> _WHAT IS REQUIRED_
From the first line of the data through the line containing "COL = scene.collection", return each line exactly.

> _ENTRIES_
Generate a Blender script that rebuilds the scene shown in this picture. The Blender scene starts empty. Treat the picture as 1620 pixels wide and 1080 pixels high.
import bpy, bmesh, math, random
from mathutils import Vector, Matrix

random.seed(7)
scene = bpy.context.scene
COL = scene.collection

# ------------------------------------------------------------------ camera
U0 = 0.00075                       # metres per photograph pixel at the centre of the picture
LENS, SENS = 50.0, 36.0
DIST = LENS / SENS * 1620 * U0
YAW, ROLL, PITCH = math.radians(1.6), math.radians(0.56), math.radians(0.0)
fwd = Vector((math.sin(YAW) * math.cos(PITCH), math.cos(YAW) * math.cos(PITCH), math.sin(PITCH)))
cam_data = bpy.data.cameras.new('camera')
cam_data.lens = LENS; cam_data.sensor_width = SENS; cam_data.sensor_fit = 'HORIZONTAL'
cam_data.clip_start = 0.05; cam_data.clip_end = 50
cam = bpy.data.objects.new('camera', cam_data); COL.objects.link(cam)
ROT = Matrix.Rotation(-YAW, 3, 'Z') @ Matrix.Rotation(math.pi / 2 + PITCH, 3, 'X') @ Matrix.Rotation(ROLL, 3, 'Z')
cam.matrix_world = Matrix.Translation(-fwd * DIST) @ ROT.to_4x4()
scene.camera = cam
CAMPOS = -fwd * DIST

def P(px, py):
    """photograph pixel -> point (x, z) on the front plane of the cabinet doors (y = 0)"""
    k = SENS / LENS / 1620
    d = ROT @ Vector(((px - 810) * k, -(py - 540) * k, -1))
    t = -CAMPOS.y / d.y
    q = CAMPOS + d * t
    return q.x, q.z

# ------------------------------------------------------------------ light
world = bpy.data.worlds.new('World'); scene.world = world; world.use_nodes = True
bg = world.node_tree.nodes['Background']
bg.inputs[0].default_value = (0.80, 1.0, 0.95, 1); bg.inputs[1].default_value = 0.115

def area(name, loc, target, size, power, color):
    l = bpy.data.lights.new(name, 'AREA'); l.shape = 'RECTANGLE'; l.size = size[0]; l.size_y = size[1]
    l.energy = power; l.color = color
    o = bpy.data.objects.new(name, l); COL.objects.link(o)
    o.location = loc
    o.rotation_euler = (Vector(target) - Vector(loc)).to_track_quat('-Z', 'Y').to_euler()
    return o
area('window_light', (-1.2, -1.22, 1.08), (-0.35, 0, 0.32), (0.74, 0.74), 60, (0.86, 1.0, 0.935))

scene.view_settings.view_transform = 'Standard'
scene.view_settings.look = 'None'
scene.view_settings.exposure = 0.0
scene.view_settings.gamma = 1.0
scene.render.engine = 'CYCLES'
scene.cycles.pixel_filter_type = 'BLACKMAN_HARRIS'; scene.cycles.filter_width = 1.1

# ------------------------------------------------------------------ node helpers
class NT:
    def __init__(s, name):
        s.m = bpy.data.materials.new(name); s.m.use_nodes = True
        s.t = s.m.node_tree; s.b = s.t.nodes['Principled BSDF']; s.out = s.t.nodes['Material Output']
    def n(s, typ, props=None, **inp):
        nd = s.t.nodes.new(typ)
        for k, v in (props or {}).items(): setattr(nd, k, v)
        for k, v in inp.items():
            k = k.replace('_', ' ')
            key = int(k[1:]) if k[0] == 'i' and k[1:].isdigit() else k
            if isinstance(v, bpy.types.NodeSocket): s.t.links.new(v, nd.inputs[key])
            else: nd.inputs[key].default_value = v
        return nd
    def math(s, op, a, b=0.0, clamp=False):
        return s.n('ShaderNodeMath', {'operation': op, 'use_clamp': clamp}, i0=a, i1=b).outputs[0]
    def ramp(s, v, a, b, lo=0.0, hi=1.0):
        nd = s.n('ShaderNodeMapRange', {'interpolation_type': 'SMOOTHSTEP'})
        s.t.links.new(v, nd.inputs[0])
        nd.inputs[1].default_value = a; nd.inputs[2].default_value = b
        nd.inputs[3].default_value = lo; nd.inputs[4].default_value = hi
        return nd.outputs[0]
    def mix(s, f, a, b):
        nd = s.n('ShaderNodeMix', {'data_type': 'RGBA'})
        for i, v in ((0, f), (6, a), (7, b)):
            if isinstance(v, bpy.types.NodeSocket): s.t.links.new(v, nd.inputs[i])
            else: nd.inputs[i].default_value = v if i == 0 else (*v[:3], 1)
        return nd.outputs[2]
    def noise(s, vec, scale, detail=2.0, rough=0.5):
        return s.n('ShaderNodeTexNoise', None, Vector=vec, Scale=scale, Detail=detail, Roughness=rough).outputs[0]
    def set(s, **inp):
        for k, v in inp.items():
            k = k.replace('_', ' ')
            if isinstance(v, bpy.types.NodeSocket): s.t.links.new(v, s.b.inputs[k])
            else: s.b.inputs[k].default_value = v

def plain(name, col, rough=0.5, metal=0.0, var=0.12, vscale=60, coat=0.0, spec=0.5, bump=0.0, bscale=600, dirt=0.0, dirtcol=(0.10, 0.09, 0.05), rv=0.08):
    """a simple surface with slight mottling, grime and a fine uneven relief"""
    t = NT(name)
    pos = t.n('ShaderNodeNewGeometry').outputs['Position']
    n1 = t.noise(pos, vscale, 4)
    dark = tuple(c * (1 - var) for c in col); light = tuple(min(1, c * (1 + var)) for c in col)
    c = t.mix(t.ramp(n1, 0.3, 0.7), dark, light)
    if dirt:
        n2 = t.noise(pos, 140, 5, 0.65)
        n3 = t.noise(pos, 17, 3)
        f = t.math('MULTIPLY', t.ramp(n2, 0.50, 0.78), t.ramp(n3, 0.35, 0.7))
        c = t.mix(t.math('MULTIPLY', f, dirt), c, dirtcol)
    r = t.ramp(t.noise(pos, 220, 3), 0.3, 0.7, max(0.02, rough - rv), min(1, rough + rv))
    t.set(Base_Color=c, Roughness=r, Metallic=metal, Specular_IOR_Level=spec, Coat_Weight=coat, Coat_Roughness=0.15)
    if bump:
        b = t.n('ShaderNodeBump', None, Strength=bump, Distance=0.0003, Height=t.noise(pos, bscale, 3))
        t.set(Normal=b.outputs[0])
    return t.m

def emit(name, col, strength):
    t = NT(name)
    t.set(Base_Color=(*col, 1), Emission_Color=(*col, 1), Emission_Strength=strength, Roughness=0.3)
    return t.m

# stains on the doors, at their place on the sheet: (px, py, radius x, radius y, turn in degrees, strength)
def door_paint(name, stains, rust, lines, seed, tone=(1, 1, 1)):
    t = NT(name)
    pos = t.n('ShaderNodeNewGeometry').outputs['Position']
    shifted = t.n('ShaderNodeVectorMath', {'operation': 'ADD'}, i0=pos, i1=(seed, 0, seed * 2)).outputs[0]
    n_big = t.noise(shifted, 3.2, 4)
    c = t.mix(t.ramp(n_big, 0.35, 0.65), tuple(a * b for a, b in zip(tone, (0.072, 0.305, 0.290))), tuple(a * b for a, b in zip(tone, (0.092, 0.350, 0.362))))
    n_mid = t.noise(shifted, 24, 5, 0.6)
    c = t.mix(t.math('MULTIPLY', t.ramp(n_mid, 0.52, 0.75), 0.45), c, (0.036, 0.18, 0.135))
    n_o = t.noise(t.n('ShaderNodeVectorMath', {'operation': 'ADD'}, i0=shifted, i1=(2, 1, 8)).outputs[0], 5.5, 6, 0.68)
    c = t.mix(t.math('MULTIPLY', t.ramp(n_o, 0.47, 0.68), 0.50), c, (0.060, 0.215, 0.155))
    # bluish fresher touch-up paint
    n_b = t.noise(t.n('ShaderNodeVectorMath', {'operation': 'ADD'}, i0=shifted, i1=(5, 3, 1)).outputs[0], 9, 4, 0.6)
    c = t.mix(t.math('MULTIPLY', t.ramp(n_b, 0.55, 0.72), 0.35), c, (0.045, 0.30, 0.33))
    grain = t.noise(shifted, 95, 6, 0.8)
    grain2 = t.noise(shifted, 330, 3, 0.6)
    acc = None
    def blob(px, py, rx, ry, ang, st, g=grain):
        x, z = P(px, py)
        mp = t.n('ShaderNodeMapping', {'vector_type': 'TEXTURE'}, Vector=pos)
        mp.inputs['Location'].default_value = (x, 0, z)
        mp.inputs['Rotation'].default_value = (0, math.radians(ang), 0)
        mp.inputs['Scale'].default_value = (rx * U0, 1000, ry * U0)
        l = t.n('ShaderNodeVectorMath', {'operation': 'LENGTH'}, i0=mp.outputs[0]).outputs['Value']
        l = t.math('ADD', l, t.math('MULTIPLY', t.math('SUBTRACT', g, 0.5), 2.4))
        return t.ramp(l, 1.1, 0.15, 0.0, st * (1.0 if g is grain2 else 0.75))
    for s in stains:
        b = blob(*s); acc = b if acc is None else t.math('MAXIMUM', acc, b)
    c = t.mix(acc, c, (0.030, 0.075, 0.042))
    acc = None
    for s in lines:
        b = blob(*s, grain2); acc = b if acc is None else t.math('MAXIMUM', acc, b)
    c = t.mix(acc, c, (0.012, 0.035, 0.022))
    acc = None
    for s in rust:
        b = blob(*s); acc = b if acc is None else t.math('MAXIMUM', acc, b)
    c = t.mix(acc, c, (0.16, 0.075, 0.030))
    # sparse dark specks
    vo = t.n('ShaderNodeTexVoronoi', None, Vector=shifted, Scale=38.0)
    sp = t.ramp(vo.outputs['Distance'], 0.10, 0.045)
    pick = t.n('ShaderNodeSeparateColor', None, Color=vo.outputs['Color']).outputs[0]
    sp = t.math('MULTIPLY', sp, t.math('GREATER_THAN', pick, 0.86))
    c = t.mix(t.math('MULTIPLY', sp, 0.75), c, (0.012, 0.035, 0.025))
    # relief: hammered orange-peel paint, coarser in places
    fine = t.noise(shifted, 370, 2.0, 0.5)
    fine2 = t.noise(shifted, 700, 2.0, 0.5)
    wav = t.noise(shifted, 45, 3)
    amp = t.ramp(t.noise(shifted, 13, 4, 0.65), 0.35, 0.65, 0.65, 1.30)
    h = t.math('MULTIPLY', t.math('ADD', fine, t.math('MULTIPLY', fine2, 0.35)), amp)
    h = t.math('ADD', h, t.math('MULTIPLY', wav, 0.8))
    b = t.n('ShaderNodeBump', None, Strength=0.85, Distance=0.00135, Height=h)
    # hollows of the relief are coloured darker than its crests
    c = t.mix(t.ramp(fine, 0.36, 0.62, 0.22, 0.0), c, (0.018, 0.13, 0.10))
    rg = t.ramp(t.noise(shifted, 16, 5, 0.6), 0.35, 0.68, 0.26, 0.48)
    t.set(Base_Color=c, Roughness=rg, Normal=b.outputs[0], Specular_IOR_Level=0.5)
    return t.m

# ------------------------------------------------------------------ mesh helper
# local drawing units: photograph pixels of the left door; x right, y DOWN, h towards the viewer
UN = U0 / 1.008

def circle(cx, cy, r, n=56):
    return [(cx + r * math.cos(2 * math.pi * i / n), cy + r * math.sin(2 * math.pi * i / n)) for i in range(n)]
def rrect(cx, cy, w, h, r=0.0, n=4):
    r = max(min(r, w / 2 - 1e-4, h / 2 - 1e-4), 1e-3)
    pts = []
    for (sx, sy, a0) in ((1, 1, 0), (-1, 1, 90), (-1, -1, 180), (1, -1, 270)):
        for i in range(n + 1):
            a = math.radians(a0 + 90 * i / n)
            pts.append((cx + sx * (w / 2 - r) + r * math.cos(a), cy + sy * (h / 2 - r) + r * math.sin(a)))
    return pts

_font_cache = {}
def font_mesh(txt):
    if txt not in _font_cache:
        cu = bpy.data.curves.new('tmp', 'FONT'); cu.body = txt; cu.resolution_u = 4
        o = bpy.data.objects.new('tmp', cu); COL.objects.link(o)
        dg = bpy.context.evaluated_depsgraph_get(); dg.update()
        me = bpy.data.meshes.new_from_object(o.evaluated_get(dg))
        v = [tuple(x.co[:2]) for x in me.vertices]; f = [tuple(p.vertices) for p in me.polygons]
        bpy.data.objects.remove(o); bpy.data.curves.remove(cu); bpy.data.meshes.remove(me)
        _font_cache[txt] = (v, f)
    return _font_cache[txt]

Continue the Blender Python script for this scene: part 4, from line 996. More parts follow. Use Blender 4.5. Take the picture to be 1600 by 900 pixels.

> _OUTPUT BELOW_
Generate a Blender script that rebuilds the scene shown in this picture. The Blender scene starts empty. Treat the picture as 1620 pixels wide and 1080 pixels high.
import bpy, bmesh, math, random
from mathutils import Vector, Matrix

random.seed(7)
scene = bpy.context.scene
COL = scene.collection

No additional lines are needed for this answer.